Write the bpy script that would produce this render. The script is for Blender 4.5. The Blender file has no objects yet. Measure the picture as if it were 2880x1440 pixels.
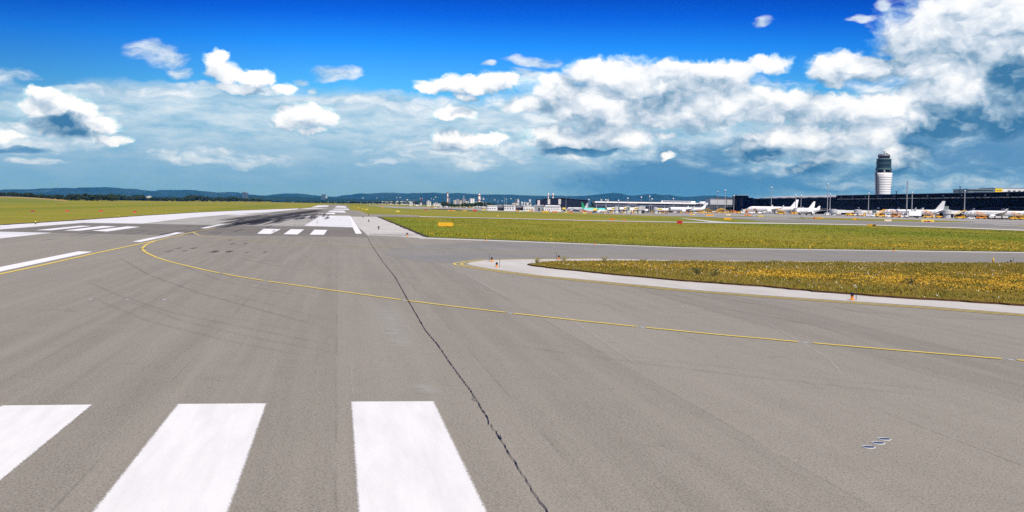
import bpy, bmesh, math, random
import numpy as np
from mathutils import Vector, Matrix, Euler
random.seed(7); rng = np.random.default_rng(7)
SC = bpy.context.scene; COL = SC.collection
# ------------------------------------------------------------------ camera
F, PW, PH, HC = 3100.0, 2880, 1440, 4.2          # focal length in photo pixels, photo size, eye height of the cockpit
ROLL, HX, HY = math.atan(0.0155), 950.0, 568.0   # horizon passes (HX, HY) and falls to the right
_hc = HY + 0.0155*(1440-HX)
PITCH = math.atan((720-_hc)/F*math.cos(ROLL))
fwd = Vector((0, math.cos(PITCH), -math.sin(PITCH))); up0 = Vector((0, math.sin(PITCH), math.cos(PITCH))); r0 = Vector((1,0,0))
cr = r0*math.cos(ROLL) + up0*math.sin(ROLL); cu = up0*math.cos(ROLL) - r0*math.sin(ROLL)
cam = bpy.data.cameras.new('camera'); camo = bpy.data.objects.new('camera', cam); COL.objects.link(camo)
m3 = Matrix((cr, cu, -fwd)).transposed()
camo.matrix_world = Matrix.Translation((0,0,HC)) @ m3.to_4x4()
cam.sensor_width = 36; cam.sensor_fit = 'HORIZONTAL'; cam.lens = F/PW*36; cam.clip_start = 0.1; cam.clip_end = 90000
SC.camera = camo
# ------------------------------------------------------------------ node helpers
class NT:
    def __init__(s, nt): s.nt = nt
    def n(s, t, **kw):
        x = s.nt.nodes.new(t)
        for k, v in kw.items(): setattr(x, k, v)
        return x
    def put(s, sock, v):
        if isinstance(v, bpy.types.NodeSocket): s.nt.links.new(v, sock)
        elif v is not None: sock.default_value = v
    def m(s, op, a, b=None, c=None, clamp=False):
        x = s.n('ShaderNodeMath', operation=op, use_clamp=clamp)
        for i, v in enumerate((a, b, c)): s.put(x.inputs[i], v) if v is not None else None
        return x.outputs[0]
    def vm(s, op, a, b=None, c=None):
        x = s.n('ShaderNodeVectorMath', operation=op)
        for i, v in enumerate((a, b, c)): s.put(x.inputs[i], v) if v is not None else None
        return x.outputs['Value'] if op in ('DOT_PRODUCT','LENGTH') else x.outputs[0]
    def noise(s, vec, scale, detail=3, rough=.5, dist=0, dims='3D'):
        x = s.n('ShaderNodeTexNoise', noise_dimensions=dims)
        s.put(x.inputs['Vector'], vec); s.put(x.inputs['Scale'], scale); s.put(x.inputs['Detail'], detail)
        s.put(x.inputs['Roughness'], rough); s.put(x.inputs['Distortion'], dist)
        return x.outputs[0], x.outputs[1]
    def vor(s, vec, scale, detail=0, rough=.5, feature='F1', smooth=None):
        x = s.n('ShaderNodeTexVoronoi', feature=feature); x.normalize = True
        s.put(x.inputs['Vector'], vec); s.put(x.inputs['Scale'], scale); s.put(x.inputs['Detail'], detail); s.put(x.inputs['Roughness'], rough)
        if smooth is not None and feature == 'SMOOTH_F1': s.put(x.inputs['Smoothness'], smooth)
        return x.outputs['Distance']
    def mix(s, fac, a, b, bt='MIX'):
        x = s.n('ShaderNodeMix', data_type='RGBA', blend_type=bt)
        s.put(x.inputs[0], fac)
        for i, v in ((6, a), (7, b)): s.put(x.inputs[i], (*v, 1) if isinstance(v, tuple) and len(v) == 3 else v)
        return x.outputs[2]
    def mrange(s, v, a, b, c=0.0, d=1.0, smooth=False):
        x = s.n('ShaderNodeMapRange'); x.interpolation_type = 'SMOOTHSTEP' if smooth else 'LINEAR'
        for i, q in enumerate((v, a, b, c, d)): s.put(x.inputs[i], q)
        return x.outputs[0]
    def ramp(s, fac, stops):
        x = s.n('ShaderNodeValToRGB'); cr_ = x.color_ramp
        while len(cr_.elements) < len(stops): cr_.elements.new(.5)
        for e, (p, c) in zip(cr_.elements, stops): e.position = p; e.color = (*c, 1)
        s.put(x.inputs[0], fac); return x.outputs[0]
    def sep(s, v):
        x = s.n('ShaderNodeSeparateXYZ'); s.put(x.inputs[0], v); return x.outputs
    def comb(s, x_, y_, z_=0.0):
        x = s.n('ShaderNodeCombineXYZ')
        for i, v in enumerate((x_, y_, z_)): s.put(x.inputs[i], v)
        return x.outputs[0]
def srgb(r, g, b):
    f = lambda c: (c/255/12.92) if c/255 <= .04045 else ((c/255+.055)/1.055)**2.4
    return (f(r), f(g), f(b))
# ------------------------------------------------------------------ light
SUN_EL, SUN_AZ = math.radians(50), math.radians(152)      # azimuth clockwise from the view direction: behind, to the right
sd = Vector((math.sin(SUN_AZ)*math.cos(SUN_EL), math.cos(SUN_AZ)*math.cos(SUN_EL), math.sin(SUN_EL)))
sun = bpy.data.lights.new('sun', 'SUN'); suno = bpy.data.objects.new('sun', sun); COL.objects.link(suno)
sun.energy = 5.0; sun.angle = math.radians(.53); sun.color = (1, .93, .80)
suno.rotation_euler = (-sd).to_track_quat('-Z', 'Y').to_euler(); suno.location = sd*300
vs = SC.view_settings; vs.view_transform = 'Standard'; vs.look = 'None'; vs.exposure = 0.12; vs.gamma = 1; vs.use_curve_mapping = False
SC.cycles.volume_bounces = 0; SC.cycles.max_bounces = 6; SC.cycles.transparent_max_bounces = 12; SC.cycles.diffuse_bounces = 2
SC.cycles.use_denoising = False; SC.cycles.denoiser = 'OPENIMAGEDENOISE'; SC.cycles.denoising_input_passes = 'RGB_ALBEDO_NORMAL'; SC.cycles.denoising_prefilter = 'ACCURATE'
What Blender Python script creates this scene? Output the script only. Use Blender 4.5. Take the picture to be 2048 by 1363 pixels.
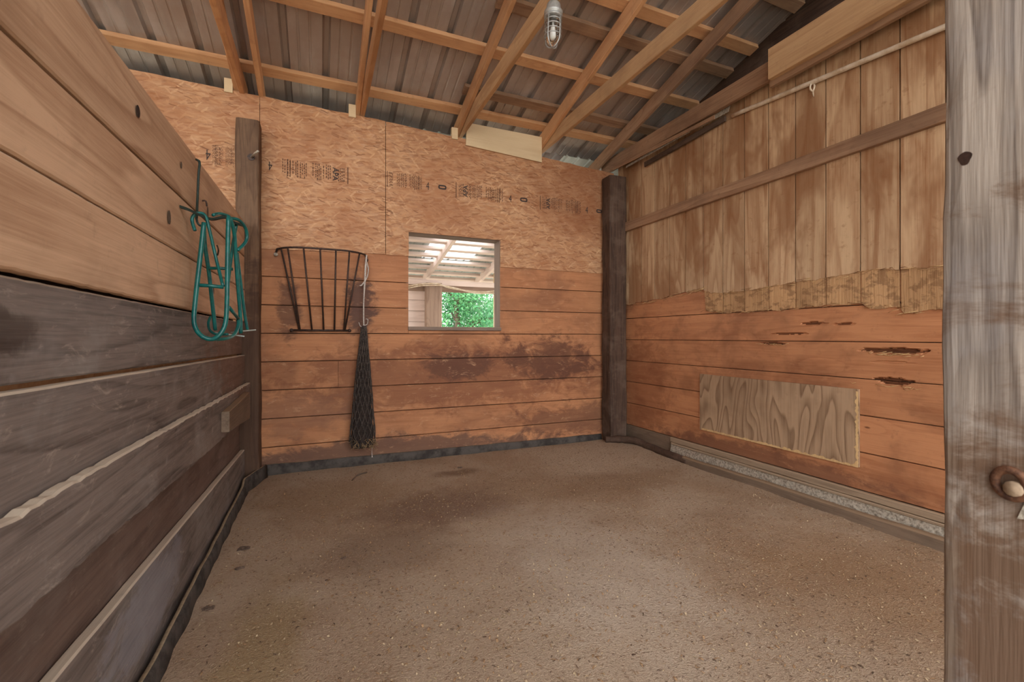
import bpy, math, random
from mathutils import Vector, Matrix, noise as mnoise
random.seed(11)
for o in list(bpy.data.objects):
    bpy.data.objects.remove(o, do_unlink=True)
S = bpy.context.scene
C = S.collection
# ------------------------------------------------------------------ camera, sky, exposure
FPX, CX, HOR, EYE = 900.0, 1024.0, 673.0, 1.17       # focal length in pixels, centre, horizon row, eye height (m)
YAW = math.atan(384 / FPX)
SN, CS = math.sin(YAW), math.cos(YAW)
cam = bpy.data.objects.new('camera', bpy.data.cameras.new('camera'))
C.objects.link(cam)
cam.data.sensor_width = 36.0
cam.data.lens = 36.0 * FPX / 2048.0
cam.data.shift_y = (HOR - 681.5) / 2048.0
cam.data.clip_start = 0.02
cam.location = (0, 0, EYE)
cam.rotation_euler = (math.pi / 2, 0, -YAW)
cam.data.dof.use_dof = True
cam.data.dof.focus_distance = 3.2
cam.data.dof.aperture_fstop = 7.0
S.camera = cam
W = bpy.data.worlds.new('overcast_sky')
S.world = W
W.use_nodes = True
W.node_tree.nodes['Background'].inputs[0].default_value = (0.98, 0.985, 1.0, 1)
W.node_tree.nodes['Background'].inputs[1].default_value = 1.0
S.view_settings.view_transform = 'Standard'
S.view_settings.look = 'None'
S.view_settings.gamma = 1.0
S.view_settings.use_curve_mapping = False
S.view_settings.exposure = 2.25
S.cycles.max_bounces = 7
S.cycles.diffuse_bounces = 4
S.cycles.glossy_bounces = 2
S.cycles.adaptive_threshold = 0.04


def P(u, v, Y):                     # the point at depth plane Y that is seen at pixel u, v of the survey photo
    x = (u - CX) / FPX
    d = Vector((SN + x * CS, CS - x * SN, (HOR - v) / FPX))
    d = d * (Y / d.y)
    return Vector((d.x, d.y, d.z + EYE))


# ------------------------------------------------------------------ node helpers
def N(nt, typ, ins=None, **props):
    n = nt.nodes.new(typ)
    for k, v in props.items():
        setattr(n, k, v)
    for k, v in (ins or {}).items():
        if isinstance(v, bpy.types.NodeSocket):
            nt.links.new(v, n.inputs[k])
        else:
            n.inputs[k].default_value = v
    return n


def M_(nt, op, a, b=0.0, clamp=False):
    return N(nt, 'ShaderNodeMath', {0: a, 1: b}, operation=op, use_clamp=clamp).outputs[0]


def V_(nt, op, a, b):
    return N(nt, 'ShaderNodeVectorMath', {0: a, 1: b}, operation=op).outputs[0]


def MIX(nt, f, a, b, blend='MIX'):
    n = N(nt, 'ShaderNodeMix', {0: f, 6: a, 7: b}, data_type='RGBA', blend_type=blend)
    n.clamp_factor = True
    return n.outputs[2]


def RNG(nt, v, a, b, c=0.0, d=1.0):
    return N(nt, 'ShaderNodeMapRange', {0: v, 1: a, 2: b, 3: c, 4: d}, interpolation_type='SMOOTHSTEP').outputs[0]


def NOI(nt, vec, scale, detail=3.0, rough=0.55, dist=0.0):
    return N(nt, 'ShaderNodeTexNoise', {'Vector': vec, 'Scale': scale, 'Detail': detail, 'Roughness': rough, 'Distortion': dist}).outputs[0]


def c4(c):
    return (c[0], c[1], c[2], 1.0)


def srgb(r, g, b):
    f = lambda v: (v / 255 / 12.92) if v / 255 <= 0.04045 else ((v / 255 + 0.055) / 1.055) ** 2.4
    return (f(r), f(g), f(b))


def newmat(name):
    m = bpy.data.materials.new(name)
    m.use_nodes = True
    nt = m.node_tree
    return m, nt, nt.nodes['Principled BSDF']


def spot(nt, pos, centre, rad, soft=0.6):      # an elliptical stain at a place in the world
    d = V_(nt, 'SUBTRACT', pos, tuple(centre))
    d = V_(nt, 'DIVIDE', d, tuple(rad))
    l = N(nt, 'ShaderNodeVectorMath', {0: d}, operation='LENGTH').outputs[1]
    return l


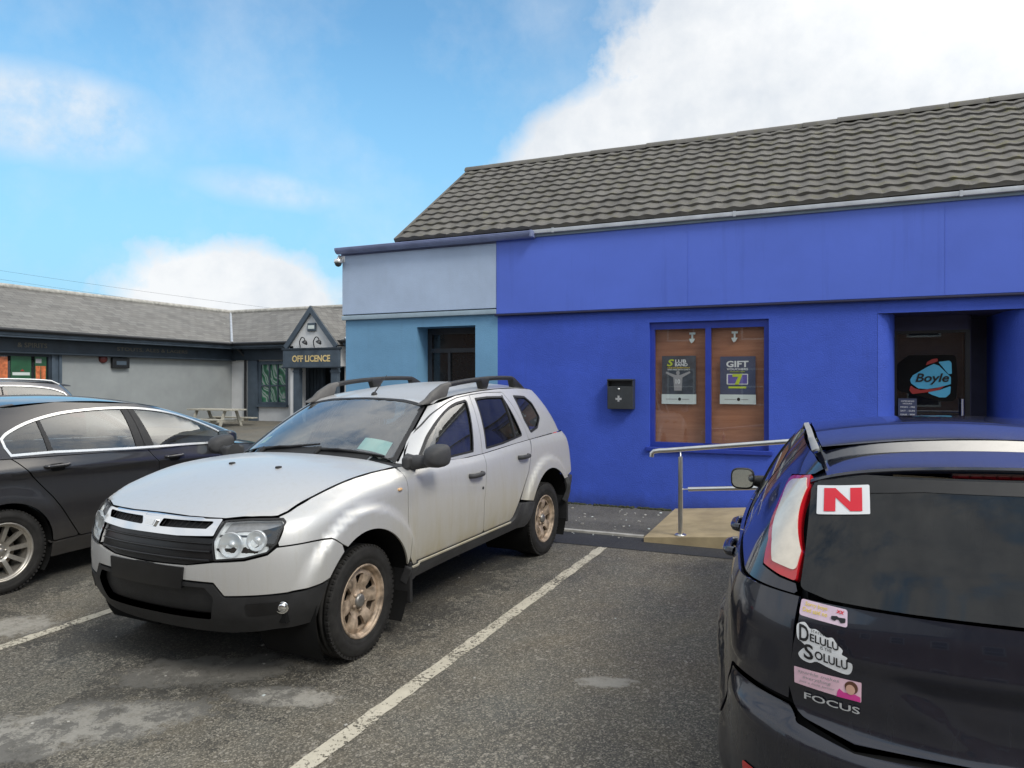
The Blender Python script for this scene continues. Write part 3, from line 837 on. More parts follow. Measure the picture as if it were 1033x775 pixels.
def disc_holes(r_out, holes, hfun, thick, res=.012):
    """pierced wheel disc in the xz plane, +y outwards"""
    outer = [(r_out * math.cos(2 * math.pi * i / 96), r_out * math.sin(2 * math.pi * i / 96)) for i in range(96)]
    P, T, loops = tri2d(outer, [dens(h, .008) for h in holes], res)
    V = np.stack([P[:, 0], np.array([hfun(p[0], p[1]) for p in P]), P[:, 1]], 1)
    mb = MB(); tri = []
    for t in T:
        a, b, c = V[t]; tri.append(tuple(t) if np.cross(b - a, c - a)[1] > 0 else (t[0], t[2], t[1]))
    mb.add(V, tri, None, 0, True)
    for l in loops:
        n = len(l); A = V[l]; B = A - np.array([0, thick, 0]) * 1.0
        B[:, [0, 2]] *= 1.0
        mb.add(np.concatenate([A, B]), [(i, (i + 1) % n, n + (i + 1) % n, n + i) for i in range(n)], None, 0, True)
    return mb

def sector(r0, r1, a, da0, da1, rad=.012):
    pts = [(r0 * math.cos(a - da0), r0 * math.sin(a - da0), rad * .6)] + [(r1 * math.cos(a + da1 * t), r1 * math.sin(a + da1 * t), rad if abs(t) == 1 else 0) for t in (-1, -.5, 0, .5, 1)] + [(r0 * math.cos(a + da0), r0 * math.sin(a + da0), rad * .6)]
    return fil(pts, 0, 5)

def tyre_mb(Rt, rr, w):
    h = w / 2
    prof = [(rr - .004, -h * .80), (rr + .006, -h * .93), (rr + .03, -h * 1.0), (rr + (Rt - rr) * .55, -h * 1.04), (Rt - .030, -h * .98), (Rt - .012, -h * .88), (Rt - .004, -h * .76)]
    for k in range(4):
        y0 = -h * .76 + (k + .5) * h * 1.52 / 4
        prof += [(Rt - .001, y0 - .006), (Rt - .011, y0 - .005), (Rt - .011, y0 + .005), (Rt - .001, y0 + .006)]
    prof += [(Rt - .004, h * .76), (Rt - .012, h * .88), (Rt - .020, h * .93), (Rt - .022, h * .955), (Rt - .030, h * .985), (rr + (Rt - rr) * .55, h * 1.04), (rr + .045, h * 1.025), (rr + .042, h * 1.005), (rr + .03, h * 1.0), (rr + .006, h * .93), (rr - .004, h * .80)]
    mb = MB().lathe(prof, 80)
    # shoulder blocks
    for i in range(64):
        a = 2 * math.pi * i / 64
        M = Matrix.Rotation(-a, 4, 'Y')
        for s in (-1, 1):
            mb.box((Rt - .020, s * h * .80 - .012, -.009), (Rt - .0015, s * h * .80 + .012, .009), mat=M @ Matrix.Rotation(s * .0, 4, 'X'))
    return mb

def wheel(car, x, y, Rt, w, style, steer=0, rot=0, z=None):
    side = 1 if y > 0 else -1
    z = Rt - .004 if z is None else z
    M = Matrix.Translation((x, y, z)) @ Matrix.Rotation(steer, 4, 'Z') @ (Matrix.Rotation(math.pi, 4, 'Z') if side < 0 else Matrix.Identity(4))
    hub = MB().lathe([(.0, -.01), (.135, -.01), (.135, .012), (.06, .012), (.06, .03), (.0, .03)], 40)
    o = part('wheel', hub, MT['steel'], car); o.matrix_local = M
    rr = {'suv': .212, 'saloon': .222, 'hatch': .212}[style]
    part('tyre', tyre_mb(Rt, rr, w), MT['rubber'], o)
    h = w / 2
    barrel = [(rr - .012, -h * .85), (rr - .03, -h * .4), (rr - .035, 0), (rr - .022, h * .60), (rr - .016, h * .78), (rr + .001, h * .85), (rr + .007, h * .92), (rr + .002, h * .97), (rr - .008, h * .94), (rr - .012, h * .80)]
    mb = MB().lathe(barrel, 80)
    if style == 'suv':
        holes = [sector(.096, .163, R(rot + 60 * k), R(11), R(14.5), .018) for k in range(6)]
        def hf(px, pz):
            r = math.hypot(px, pz); a = math.atan2(pz, px) - R(rot)
            spoke = .5 - .5 * math.cos(6 * a)
            base = np.interp(r, [0, .05, .065, .085, .12, .165, .19, .203], [.070, .070, .058, .060, .072, .076, .066, .066])
            return float(base + .010 * spoke * np.interp(r, [.06, .10, .15, .185], [0, 1, 1, 0]))
        mb.addm(disc_holes(.203, holes, hf, .022))
        part('hub_cap', MB().lathe([(0, .090), (.030, .089), (.040, .081), (.043, .068), (.044, .055)], 32), MT['cap_grey'], o)
        for k in range(5):
            a = R(rot + 72 * k + 20); mb.lathe([(0, .080), (.009, .079), (.011, .066)], 10, mat=Matrix.Translation((.055 * math.cos(a), 0, .055 * math.sin(a))))
        mat = MT['rim_bronze']
    else:
        n = 10 if style == 'saloon' else 5
        holes = []
        for k in range(n):
            a = R(rot + 360 / n * k)
            if n == 10: holes.append(sector(.078, .198, a, R(6), R(13.2), .012))
            else: holes.append(sector(.075, .19, a, R(14), R(25), .02))
        def hf(px, pz):
            r = math.hypot(px, pz)
            return float(np.interp(r, [0, .04, .06, .075, .13, .19, .205, .214], [.045, .045, .038, .052, .064, .074, .078, .080]))
        mb.addm(disc_holes(.214 if style == 'saloon' else .203, holes, hf, .03))
        mb.lathe([(0, .058), (.028, .057), (.033, .048)], 28)
        for k in range(5):
            a = R(rot + 72 * k + 18); mb.lathe([(0, .050), (.008, .049), (.010, .036)], 10, mat=Matrix.Translation((.052 * math.cos(a), 0, .052 * math.sin(a))))
        mat = MT['rim_alloy']
    rim = mb.build('rim', mat, o)
    return o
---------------
> **Goal**
Say, as a number only, how many lines of the data contain "that".

> **Solution**
2